What is expected: Using the records below, locate all lines containing "script" and return them.

Records:
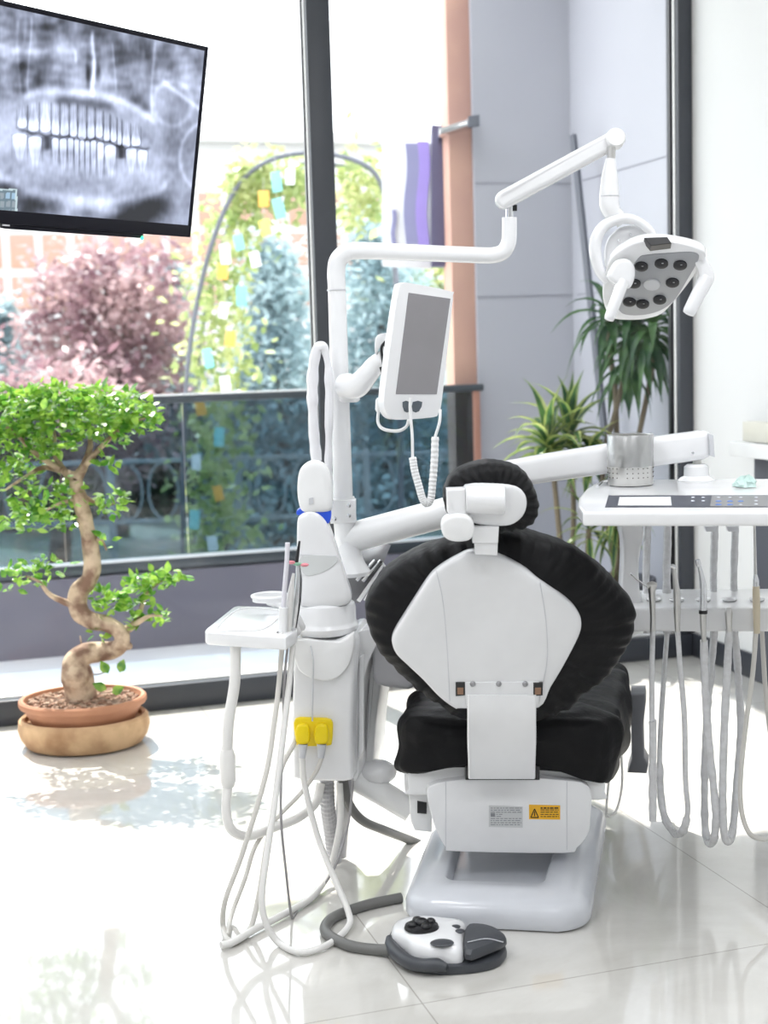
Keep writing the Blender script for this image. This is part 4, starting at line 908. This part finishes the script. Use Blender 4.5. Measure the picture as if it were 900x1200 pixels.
--
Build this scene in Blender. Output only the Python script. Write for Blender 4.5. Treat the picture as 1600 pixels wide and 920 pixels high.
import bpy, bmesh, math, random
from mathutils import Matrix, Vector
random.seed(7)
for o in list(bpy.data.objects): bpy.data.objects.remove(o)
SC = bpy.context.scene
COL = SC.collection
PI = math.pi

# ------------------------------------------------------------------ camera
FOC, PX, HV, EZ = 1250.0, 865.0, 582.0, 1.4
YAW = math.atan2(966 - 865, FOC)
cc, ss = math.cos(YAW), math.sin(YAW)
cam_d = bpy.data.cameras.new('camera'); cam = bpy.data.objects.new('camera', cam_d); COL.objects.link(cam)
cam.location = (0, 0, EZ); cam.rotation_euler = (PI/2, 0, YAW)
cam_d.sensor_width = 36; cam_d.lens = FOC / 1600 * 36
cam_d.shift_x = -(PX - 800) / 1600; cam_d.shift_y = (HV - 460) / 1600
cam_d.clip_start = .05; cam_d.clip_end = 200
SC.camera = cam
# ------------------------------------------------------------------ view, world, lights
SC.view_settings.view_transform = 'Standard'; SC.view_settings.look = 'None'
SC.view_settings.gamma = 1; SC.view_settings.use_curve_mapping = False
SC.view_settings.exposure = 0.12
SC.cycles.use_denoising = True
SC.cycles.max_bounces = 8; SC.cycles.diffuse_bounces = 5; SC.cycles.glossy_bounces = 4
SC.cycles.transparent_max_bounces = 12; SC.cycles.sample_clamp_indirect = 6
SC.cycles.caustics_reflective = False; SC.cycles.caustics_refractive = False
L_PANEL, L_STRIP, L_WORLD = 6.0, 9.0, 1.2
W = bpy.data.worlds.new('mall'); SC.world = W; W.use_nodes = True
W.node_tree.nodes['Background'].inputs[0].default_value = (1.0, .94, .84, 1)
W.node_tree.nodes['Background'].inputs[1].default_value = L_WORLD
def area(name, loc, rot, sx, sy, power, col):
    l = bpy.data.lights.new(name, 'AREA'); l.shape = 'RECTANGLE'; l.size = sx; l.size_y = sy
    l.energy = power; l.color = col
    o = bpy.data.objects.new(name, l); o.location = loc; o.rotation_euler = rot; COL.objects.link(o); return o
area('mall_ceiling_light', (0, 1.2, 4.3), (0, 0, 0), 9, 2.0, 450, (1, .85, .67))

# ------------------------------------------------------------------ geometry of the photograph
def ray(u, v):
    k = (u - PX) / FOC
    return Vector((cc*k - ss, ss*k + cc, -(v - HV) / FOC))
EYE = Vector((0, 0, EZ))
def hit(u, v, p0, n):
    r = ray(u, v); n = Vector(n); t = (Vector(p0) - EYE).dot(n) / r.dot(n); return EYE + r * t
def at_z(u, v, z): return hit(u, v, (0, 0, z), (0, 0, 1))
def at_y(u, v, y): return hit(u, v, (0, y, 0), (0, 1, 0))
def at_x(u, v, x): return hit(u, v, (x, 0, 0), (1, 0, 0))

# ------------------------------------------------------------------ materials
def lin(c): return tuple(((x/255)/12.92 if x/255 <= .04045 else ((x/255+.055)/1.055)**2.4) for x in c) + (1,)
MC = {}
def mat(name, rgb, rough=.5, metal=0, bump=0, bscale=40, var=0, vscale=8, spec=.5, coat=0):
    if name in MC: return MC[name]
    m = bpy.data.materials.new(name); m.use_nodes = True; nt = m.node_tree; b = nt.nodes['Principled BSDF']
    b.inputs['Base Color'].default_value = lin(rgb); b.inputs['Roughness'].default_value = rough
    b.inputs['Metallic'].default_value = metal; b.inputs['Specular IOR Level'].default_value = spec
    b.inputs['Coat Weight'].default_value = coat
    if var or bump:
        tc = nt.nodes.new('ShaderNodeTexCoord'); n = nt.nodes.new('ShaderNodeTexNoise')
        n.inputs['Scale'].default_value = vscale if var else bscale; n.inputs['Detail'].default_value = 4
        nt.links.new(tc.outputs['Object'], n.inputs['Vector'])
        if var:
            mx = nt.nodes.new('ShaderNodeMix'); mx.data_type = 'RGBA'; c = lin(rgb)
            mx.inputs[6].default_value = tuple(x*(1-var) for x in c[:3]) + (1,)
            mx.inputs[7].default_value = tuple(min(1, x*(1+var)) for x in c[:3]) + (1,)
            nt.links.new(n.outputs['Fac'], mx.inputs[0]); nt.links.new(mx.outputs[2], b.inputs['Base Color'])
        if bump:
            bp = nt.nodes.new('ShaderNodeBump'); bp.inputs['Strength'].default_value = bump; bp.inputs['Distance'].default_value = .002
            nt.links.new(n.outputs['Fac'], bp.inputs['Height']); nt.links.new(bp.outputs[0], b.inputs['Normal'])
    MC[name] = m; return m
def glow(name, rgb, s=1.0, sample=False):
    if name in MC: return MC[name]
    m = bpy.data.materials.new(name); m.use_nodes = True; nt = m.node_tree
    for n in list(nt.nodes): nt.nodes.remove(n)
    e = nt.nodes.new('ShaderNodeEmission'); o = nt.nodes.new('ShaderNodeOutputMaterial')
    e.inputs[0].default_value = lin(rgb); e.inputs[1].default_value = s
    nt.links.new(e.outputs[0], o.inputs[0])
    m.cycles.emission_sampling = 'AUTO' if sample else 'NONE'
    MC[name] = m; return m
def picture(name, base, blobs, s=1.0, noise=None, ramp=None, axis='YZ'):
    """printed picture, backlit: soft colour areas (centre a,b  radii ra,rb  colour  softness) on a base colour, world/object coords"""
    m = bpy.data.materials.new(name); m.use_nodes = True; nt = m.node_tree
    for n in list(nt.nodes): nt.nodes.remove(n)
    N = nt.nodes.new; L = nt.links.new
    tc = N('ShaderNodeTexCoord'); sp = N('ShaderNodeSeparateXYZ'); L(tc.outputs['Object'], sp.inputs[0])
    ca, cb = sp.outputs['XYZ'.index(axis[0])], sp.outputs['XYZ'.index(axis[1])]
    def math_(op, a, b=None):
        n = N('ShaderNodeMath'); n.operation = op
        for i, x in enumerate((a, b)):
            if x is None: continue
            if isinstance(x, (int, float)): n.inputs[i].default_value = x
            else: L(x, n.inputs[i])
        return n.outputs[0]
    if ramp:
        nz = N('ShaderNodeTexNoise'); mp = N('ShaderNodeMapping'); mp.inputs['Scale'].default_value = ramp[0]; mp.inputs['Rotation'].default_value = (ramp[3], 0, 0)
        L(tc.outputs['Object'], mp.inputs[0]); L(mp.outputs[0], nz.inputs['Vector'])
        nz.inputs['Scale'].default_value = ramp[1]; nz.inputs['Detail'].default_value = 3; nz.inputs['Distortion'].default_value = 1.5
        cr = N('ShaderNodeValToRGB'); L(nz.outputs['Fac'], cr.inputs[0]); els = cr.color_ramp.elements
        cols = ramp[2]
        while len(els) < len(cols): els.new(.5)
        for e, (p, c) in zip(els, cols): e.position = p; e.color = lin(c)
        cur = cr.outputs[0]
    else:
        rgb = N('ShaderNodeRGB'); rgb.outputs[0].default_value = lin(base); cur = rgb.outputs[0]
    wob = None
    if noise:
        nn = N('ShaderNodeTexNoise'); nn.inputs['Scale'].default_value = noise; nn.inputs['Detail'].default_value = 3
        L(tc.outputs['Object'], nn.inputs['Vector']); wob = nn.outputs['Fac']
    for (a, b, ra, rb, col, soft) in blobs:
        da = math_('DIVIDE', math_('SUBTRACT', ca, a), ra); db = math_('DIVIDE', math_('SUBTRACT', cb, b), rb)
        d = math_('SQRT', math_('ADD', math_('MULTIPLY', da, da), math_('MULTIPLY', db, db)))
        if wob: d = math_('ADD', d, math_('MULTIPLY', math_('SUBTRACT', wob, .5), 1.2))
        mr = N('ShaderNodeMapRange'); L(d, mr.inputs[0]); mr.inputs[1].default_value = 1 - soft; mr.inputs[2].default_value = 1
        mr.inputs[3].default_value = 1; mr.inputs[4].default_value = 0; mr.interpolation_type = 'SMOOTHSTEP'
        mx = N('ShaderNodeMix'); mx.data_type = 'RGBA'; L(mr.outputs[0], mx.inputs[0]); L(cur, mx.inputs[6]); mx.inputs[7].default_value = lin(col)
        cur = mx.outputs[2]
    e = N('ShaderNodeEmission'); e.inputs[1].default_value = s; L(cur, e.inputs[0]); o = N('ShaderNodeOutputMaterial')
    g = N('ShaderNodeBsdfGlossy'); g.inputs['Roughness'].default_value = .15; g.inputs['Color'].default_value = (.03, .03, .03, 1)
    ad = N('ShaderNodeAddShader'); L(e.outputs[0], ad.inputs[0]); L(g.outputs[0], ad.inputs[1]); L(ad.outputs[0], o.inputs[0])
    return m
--
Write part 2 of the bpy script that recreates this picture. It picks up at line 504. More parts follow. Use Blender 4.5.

Exercise solution:
Keep writing the Blender script for this image. This is part 4, starting at line 908. This part finishes the script. Use Blender 4.5. Measure the picture as if it were 900x1200 pixels.
Build this scene in Blender. Output only the Python script. Write for Blender 4.5. Treat the picture as 1600 pixels wide and 920 pixels high.
Write part 2 of the bpy script that recreates this picture. It picks up at line 504. More parts follow. Use Blender 4.5.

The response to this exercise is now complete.